Kommt der Familienbonus dort an, wo er gebraucht wird?
Lilie: Der Kinderbonus im Konjunkturpaket ist für Familien ein besonders wichtiges und längst überfälliges sozial- und familienpolitisches Signal. Aber auch hier wäre ein stärkerer Fokus auf die Familien mit den geringsten Einkommen wünschenswert. Denn wer es ohnehin schwer hat im Leben, darf durch die Corona-Krise nicht noch weiter benachteiligt werden. Die Diakonie Deutschland hatte deshalb vorgeschlagen, die Auszahlung auf Familien zu fokussieren, die Leistungen nach dem Wohngeldgesetz, den Kinderzuschlag oder Grundsicherungsleistungen erhalten. Dies wäre auch konjunkturpolitisch sinnvoller, weil einkommensschwache Haushalte das Geld ausgeben und nicht auf die hohe Kante legen.
Das Paket sieht Unterstützung für gemeinnützige Träger bei der Umrüstung ihrer Flotten auf Elektroantriebe vor. Wird die Diakonie das nutzen?
Lilie: Wir freuen uns darüber, dass mit dem Programm "Sozial & Mobil" auch an die spezifischen Bedarfe der gemeinnützigen Träger sozialer Dienste gedacht worden ist.

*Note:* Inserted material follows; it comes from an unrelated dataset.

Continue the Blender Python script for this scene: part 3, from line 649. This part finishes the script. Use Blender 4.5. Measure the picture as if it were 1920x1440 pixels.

Die Diakonie Deutschland selber hat keine eigenen Dienstwagen. Ich gehe auf jeden Fall davon aus, dass das Programm bei entsprechender Attraktivität und Ladeinfrastruktur von unseren Mitgliedern gut nachgefragt wird. Vorreiter aus dem ganzen Bundesgebiet - sei es die Diakonie Nordhausen, die Diakonie Gelsenkirchen, die Diakonie Donau-Ries oder die Diakonie in Niedersachsen - haben schließlich schon sehr positive Erfahrungen mit der Umstellung auf E-Mobilität gemacht.